■ Data for the task:
***

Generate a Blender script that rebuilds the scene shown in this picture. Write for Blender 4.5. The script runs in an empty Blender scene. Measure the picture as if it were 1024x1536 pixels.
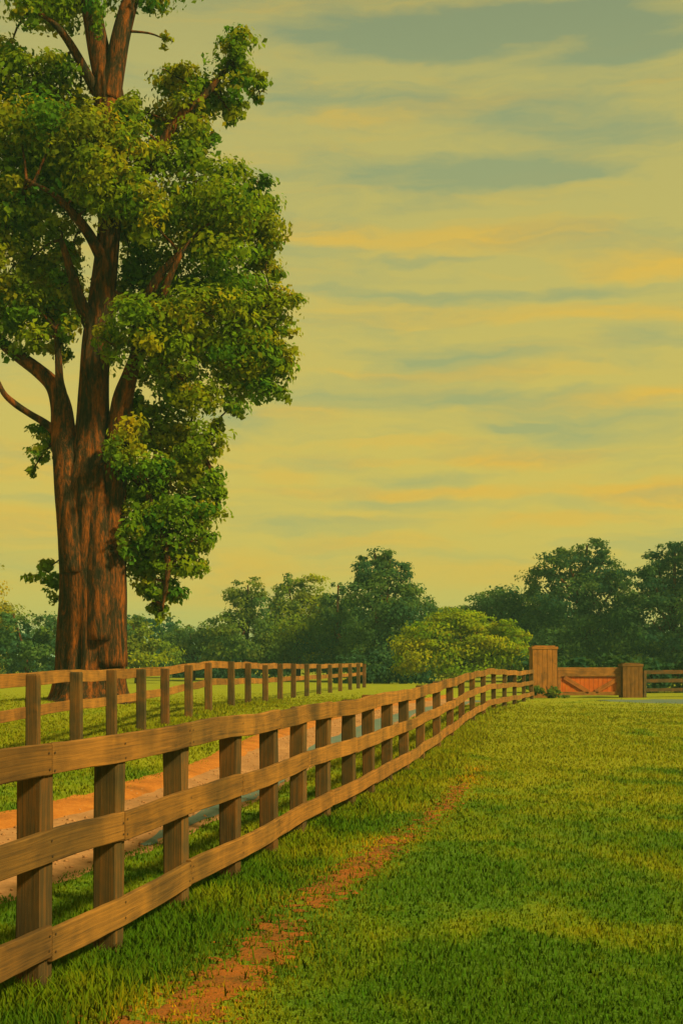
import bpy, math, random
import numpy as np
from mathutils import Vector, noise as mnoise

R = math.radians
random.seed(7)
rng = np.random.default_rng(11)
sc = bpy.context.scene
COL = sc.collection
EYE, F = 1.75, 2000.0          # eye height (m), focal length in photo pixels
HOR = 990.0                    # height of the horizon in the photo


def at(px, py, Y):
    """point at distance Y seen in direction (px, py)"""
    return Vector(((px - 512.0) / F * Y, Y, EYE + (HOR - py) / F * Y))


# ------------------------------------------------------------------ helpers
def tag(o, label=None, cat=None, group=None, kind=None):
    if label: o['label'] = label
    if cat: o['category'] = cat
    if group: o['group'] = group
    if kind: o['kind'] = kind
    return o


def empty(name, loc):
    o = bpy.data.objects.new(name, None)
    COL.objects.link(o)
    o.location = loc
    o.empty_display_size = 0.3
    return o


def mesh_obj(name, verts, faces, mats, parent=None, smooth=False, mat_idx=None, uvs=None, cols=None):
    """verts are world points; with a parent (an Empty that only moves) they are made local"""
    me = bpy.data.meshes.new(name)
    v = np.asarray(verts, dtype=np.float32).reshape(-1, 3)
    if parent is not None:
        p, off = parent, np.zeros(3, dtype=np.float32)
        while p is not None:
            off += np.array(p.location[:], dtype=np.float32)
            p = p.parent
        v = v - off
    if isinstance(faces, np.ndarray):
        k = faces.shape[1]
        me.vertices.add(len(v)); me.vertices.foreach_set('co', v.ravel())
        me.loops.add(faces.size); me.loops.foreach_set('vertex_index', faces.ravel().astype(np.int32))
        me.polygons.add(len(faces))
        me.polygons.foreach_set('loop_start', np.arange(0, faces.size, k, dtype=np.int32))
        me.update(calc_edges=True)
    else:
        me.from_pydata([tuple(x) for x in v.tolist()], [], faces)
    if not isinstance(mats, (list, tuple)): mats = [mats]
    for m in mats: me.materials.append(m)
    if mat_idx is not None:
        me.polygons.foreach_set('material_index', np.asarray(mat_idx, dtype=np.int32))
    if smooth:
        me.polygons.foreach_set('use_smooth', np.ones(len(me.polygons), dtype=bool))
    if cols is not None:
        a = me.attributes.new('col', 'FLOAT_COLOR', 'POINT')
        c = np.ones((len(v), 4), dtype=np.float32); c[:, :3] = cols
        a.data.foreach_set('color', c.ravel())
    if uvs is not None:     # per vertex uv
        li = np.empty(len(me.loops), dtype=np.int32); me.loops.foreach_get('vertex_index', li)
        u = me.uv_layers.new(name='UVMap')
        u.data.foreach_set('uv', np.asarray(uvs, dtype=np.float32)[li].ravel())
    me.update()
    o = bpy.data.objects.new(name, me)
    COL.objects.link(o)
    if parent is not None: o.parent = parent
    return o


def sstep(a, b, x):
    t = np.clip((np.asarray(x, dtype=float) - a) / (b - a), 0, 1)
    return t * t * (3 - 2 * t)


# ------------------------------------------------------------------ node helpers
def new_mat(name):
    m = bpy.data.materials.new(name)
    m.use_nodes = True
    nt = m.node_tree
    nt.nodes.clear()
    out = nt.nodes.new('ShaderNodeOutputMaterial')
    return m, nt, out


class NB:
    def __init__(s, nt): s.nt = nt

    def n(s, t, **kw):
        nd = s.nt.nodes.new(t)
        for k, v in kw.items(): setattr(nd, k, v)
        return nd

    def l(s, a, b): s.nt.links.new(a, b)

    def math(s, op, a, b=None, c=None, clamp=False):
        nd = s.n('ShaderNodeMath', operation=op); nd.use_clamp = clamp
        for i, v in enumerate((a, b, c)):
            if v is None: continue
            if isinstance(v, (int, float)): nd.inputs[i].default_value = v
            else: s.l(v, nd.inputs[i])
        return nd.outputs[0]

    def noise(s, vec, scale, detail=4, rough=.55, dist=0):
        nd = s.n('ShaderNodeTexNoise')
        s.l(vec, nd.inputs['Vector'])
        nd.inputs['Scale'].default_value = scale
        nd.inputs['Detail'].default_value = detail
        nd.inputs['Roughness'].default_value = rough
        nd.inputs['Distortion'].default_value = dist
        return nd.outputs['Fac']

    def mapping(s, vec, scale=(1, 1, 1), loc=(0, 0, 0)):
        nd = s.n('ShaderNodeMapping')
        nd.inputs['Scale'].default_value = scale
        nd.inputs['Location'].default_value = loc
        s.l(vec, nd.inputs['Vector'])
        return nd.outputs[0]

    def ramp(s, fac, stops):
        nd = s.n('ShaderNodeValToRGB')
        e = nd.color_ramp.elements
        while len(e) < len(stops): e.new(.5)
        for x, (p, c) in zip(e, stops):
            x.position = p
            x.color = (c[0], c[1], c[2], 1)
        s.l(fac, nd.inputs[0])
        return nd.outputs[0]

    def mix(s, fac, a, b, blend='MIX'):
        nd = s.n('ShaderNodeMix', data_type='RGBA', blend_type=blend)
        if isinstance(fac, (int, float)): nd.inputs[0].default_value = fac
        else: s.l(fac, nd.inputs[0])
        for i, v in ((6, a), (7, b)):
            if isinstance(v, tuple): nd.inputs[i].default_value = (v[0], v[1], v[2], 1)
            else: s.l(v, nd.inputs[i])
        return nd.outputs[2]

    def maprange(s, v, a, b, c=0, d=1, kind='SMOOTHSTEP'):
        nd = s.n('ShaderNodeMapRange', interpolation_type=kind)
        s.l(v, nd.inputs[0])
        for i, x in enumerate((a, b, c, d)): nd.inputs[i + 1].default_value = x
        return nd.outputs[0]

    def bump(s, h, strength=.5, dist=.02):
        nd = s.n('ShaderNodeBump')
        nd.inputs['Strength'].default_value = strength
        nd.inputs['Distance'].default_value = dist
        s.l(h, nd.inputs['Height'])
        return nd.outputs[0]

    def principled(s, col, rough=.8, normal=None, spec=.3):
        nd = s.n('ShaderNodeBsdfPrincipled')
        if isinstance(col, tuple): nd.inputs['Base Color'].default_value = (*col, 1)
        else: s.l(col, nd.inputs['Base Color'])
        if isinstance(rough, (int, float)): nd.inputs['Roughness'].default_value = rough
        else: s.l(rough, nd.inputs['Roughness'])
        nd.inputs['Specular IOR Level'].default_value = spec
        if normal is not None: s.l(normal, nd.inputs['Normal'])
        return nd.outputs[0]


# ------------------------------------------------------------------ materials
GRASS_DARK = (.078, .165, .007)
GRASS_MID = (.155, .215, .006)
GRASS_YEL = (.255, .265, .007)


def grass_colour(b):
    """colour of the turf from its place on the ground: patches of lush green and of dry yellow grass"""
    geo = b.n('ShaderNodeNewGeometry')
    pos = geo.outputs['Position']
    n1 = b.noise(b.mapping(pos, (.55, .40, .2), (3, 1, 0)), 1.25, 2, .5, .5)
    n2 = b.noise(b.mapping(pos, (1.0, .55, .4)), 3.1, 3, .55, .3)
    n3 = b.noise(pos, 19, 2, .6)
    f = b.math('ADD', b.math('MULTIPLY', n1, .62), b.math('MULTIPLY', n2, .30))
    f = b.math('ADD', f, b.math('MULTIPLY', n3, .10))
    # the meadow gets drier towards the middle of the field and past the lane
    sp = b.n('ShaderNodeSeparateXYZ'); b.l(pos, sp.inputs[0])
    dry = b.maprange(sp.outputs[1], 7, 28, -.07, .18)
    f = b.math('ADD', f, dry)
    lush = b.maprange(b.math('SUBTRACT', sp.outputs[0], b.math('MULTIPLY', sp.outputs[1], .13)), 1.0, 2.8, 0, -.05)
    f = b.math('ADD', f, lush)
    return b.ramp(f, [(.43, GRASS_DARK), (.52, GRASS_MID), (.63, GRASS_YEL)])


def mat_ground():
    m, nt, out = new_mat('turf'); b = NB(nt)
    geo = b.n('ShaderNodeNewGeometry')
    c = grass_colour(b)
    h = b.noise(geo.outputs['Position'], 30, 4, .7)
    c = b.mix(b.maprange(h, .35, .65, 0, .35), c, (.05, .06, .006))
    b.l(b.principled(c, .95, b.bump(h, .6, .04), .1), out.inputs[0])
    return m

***

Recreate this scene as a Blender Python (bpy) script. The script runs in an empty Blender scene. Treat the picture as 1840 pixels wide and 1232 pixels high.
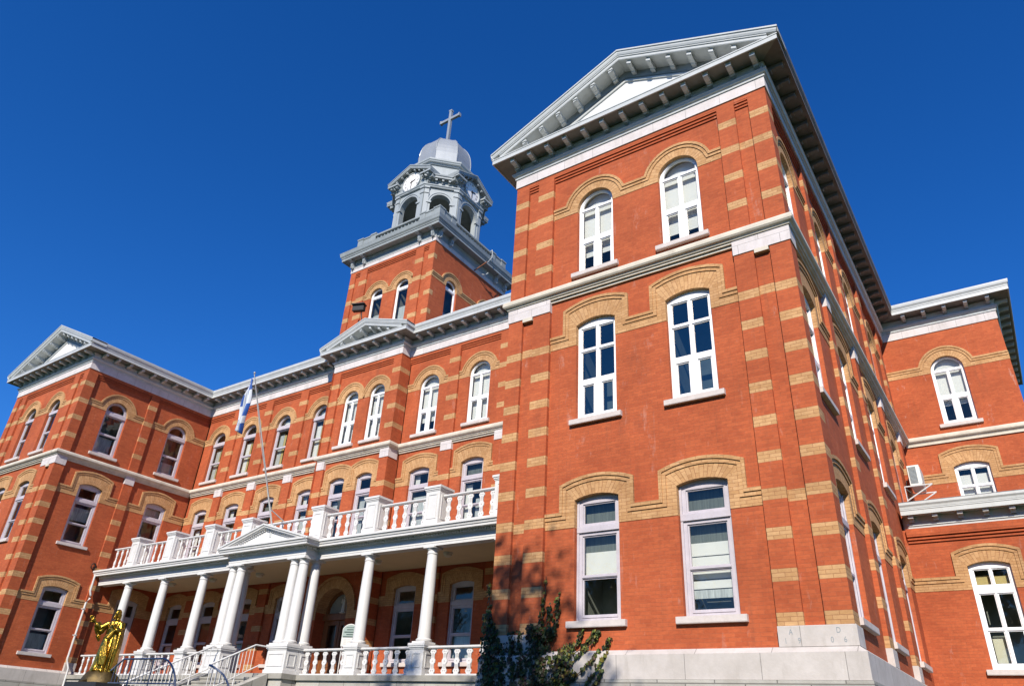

***

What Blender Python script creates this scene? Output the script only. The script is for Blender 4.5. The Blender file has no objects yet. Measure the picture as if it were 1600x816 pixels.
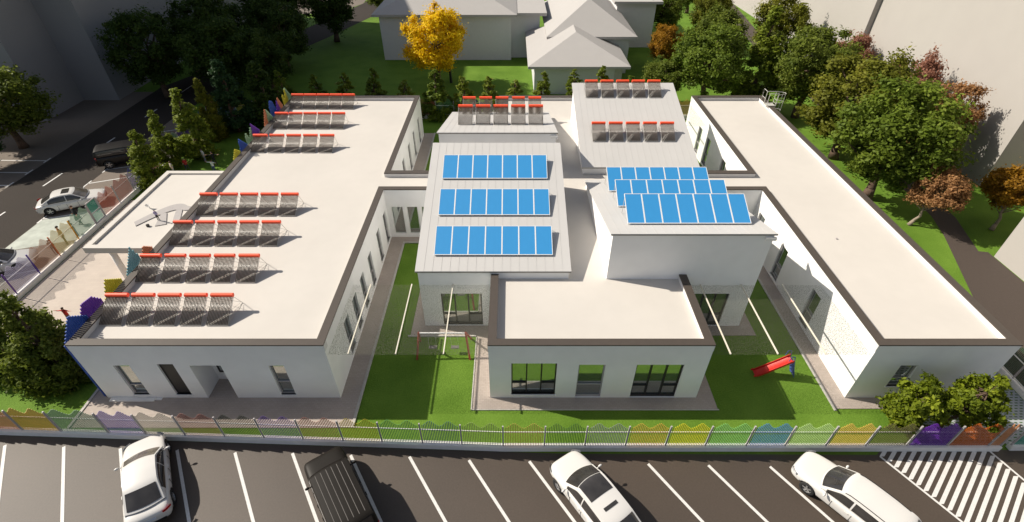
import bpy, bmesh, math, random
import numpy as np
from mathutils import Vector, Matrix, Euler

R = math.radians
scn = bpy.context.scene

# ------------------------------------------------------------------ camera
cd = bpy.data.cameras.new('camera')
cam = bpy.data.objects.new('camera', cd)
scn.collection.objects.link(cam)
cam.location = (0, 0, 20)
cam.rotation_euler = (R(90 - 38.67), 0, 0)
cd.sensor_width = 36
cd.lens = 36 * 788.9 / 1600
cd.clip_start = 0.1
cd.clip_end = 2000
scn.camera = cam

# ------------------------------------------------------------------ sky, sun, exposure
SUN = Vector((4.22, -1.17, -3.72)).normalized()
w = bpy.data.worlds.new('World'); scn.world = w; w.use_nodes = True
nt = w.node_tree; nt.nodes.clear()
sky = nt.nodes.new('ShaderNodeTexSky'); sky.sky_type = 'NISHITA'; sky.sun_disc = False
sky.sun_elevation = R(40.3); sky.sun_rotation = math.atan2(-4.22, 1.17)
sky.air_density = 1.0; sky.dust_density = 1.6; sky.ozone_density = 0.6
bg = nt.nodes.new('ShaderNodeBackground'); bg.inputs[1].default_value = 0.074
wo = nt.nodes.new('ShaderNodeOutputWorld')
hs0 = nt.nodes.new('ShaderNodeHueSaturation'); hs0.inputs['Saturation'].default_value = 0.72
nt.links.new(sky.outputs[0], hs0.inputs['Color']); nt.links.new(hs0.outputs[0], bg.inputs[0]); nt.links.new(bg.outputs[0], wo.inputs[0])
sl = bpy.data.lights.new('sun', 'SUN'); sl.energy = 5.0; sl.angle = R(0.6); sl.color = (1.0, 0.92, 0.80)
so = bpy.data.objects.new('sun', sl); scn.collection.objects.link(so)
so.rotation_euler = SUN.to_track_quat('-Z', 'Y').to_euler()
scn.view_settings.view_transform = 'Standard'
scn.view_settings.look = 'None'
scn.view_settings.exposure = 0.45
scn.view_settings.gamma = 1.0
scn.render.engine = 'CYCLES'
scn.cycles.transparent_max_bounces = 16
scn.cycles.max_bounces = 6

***

■ Description of the task:
Give only the lines from the one with "Generate a Blender" to the one with "from mathutils import Vector, noise as mnoise", both included, again and exactly; leave the images out.

■ Exercise output:
Generate a Blender script that rebuilds the scene shown in this picture. Write for Blender 4.5. The script runs in an empty Blender scene. Measure the picture as if it were 1024x1536 pixels.
import bpy, math, random
import numpy as np
from mathutils import Vector, noise as mnoise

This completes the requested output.